**Items listed in a dataset**
<<<<
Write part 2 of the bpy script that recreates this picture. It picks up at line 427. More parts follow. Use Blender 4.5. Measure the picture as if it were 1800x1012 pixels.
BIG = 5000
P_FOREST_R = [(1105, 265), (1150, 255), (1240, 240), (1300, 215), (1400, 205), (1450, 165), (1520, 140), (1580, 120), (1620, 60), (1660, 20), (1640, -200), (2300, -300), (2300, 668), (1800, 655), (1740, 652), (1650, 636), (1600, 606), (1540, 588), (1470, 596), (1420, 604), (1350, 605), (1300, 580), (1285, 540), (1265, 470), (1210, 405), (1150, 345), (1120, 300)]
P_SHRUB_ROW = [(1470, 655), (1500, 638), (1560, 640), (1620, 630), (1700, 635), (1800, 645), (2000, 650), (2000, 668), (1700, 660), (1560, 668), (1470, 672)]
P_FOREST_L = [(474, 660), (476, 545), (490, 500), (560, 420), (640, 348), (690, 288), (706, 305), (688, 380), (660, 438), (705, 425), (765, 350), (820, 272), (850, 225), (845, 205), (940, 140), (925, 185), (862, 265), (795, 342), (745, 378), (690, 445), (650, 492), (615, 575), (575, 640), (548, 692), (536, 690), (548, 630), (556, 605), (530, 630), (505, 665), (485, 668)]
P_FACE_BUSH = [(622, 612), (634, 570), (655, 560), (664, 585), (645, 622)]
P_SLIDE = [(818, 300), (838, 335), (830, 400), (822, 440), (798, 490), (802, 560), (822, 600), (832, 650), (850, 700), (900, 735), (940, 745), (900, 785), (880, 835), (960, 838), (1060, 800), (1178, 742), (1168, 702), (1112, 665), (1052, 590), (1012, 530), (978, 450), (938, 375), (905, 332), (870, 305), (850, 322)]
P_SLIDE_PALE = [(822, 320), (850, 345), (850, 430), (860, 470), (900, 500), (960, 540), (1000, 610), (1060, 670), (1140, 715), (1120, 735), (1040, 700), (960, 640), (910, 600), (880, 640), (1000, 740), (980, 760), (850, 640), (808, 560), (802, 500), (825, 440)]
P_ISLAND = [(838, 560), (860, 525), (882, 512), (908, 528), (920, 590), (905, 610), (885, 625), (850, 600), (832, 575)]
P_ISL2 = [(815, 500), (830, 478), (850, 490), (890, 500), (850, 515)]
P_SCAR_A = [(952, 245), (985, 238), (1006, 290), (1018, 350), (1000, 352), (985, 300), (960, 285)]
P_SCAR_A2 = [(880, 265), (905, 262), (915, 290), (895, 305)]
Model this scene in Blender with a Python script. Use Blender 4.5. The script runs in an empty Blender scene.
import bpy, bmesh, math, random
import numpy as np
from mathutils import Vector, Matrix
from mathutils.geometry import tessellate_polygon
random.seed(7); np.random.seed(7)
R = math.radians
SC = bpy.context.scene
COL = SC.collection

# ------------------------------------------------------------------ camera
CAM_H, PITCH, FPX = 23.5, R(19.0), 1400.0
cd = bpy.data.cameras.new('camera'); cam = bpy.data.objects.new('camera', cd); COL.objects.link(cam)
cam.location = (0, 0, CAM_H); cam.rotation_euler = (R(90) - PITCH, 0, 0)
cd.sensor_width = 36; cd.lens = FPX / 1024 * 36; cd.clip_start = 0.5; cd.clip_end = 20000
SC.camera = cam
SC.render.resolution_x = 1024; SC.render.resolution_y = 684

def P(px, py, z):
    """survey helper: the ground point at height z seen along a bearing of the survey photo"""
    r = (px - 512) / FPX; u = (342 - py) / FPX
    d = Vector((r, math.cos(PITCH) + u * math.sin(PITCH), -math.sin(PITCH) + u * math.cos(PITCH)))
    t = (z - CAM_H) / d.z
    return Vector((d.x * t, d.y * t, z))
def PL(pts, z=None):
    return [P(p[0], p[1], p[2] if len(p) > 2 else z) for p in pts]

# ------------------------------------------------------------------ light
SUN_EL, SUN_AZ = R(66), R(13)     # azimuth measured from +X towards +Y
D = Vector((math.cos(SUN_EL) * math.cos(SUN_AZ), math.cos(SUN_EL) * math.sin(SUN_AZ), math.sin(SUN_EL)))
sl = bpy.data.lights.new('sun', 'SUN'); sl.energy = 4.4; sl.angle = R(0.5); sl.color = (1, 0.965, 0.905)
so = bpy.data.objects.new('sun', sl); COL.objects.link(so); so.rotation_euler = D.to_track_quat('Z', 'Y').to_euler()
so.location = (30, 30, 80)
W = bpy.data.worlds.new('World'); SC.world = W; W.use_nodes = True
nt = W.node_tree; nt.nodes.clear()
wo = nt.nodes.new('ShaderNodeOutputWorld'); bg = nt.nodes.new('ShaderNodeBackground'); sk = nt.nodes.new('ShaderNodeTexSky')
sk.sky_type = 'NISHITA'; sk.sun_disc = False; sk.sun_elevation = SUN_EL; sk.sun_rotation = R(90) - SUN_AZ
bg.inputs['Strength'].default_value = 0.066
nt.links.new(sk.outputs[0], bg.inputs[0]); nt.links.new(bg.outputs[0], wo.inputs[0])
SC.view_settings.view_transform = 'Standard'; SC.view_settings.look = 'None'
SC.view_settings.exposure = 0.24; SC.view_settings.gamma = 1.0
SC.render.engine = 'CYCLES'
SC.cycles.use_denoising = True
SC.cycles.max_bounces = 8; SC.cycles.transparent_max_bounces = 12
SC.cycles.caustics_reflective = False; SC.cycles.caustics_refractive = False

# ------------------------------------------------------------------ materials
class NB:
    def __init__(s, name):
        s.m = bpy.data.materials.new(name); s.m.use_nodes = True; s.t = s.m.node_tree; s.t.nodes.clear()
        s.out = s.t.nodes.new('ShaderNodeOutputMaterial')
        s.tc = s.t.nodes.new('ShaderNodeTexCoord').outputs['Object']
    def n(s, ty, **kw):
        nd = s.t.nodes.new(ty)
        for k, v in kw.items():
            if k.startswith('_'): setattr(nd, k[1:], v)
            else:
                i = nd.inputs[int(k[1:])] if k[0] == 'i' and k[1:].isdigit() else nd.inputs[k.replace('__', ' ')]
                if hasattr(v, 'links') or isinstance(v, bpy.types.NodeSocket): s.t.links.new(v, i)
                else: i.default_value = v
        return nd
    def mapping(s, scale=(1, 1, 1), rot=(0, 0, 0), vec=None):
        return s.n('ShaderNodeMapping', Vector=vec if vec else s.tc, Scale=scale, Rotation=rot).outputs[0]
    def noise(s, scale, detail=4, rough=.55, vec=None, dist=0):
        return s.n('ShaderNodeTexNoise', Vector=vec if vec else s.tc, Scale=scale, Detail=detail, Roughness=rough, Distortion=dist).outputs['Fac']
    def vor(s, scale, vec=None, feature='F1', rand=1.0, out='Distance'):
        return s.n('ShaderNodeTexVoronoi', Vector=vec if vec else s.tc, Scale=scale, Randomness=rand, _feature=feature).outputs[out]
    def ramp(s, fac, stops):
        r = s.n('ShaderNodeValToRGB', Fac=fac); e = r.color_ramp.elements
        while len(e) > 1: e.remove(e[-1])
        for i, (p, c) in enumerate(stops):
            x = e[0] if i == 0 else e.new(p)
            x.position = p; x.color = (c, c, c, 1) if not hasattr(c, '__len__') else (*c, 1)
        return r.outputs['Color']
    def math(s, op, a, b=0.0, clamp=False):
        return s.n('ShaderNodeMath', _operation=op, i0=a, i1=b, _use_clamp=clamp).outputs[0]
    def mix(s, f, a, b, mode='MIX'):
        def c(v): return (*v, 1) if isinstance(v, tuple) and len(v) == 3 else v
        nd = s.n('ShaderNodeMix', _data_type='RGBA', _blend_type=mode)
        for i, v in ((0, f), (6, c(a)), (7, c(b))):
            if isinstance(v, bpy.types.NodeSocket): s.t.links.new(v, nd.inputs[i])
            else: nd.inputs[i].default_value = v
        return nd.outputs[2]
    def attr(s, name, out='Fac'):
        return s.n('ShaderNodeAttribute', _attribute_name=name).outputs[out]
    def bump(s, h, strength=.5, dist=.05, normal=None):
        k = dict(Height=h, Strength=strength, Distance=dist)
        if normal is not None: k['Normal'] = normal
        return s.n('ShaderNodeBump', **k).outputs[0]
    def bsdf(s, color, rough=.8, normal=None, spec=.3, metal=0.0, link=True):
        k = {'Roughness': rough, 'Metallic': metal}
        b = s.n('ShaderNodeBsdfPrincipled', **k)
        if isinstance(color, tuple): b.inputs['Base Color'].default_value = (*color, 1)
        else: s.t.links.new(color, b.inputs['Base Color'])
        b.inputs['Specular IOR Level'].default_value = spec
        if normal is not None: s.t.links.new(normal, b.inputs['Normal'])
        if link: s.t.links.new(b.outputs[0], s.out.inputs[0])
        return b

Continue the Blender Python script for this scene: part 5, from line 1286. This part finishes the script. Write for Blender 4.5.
>>>>
With the first line being the one containing "Model this scene" and the last line the one containing "COL = SC.collection", transcribe exactly the lines above that fall in that range.

Model this scene in Blender with a Python script. Use Blender 4.5. The script runs in an empty Blender scene.
import bpy, bmesh, math, random
import numpy as np
from mathutils import Vector, Matrix
from mathutils.geometry import tessellate_polygon
random.seed(7); np.random.seed(7)
R = math.radians
SC = bpy.context.scene
COL = SC.collection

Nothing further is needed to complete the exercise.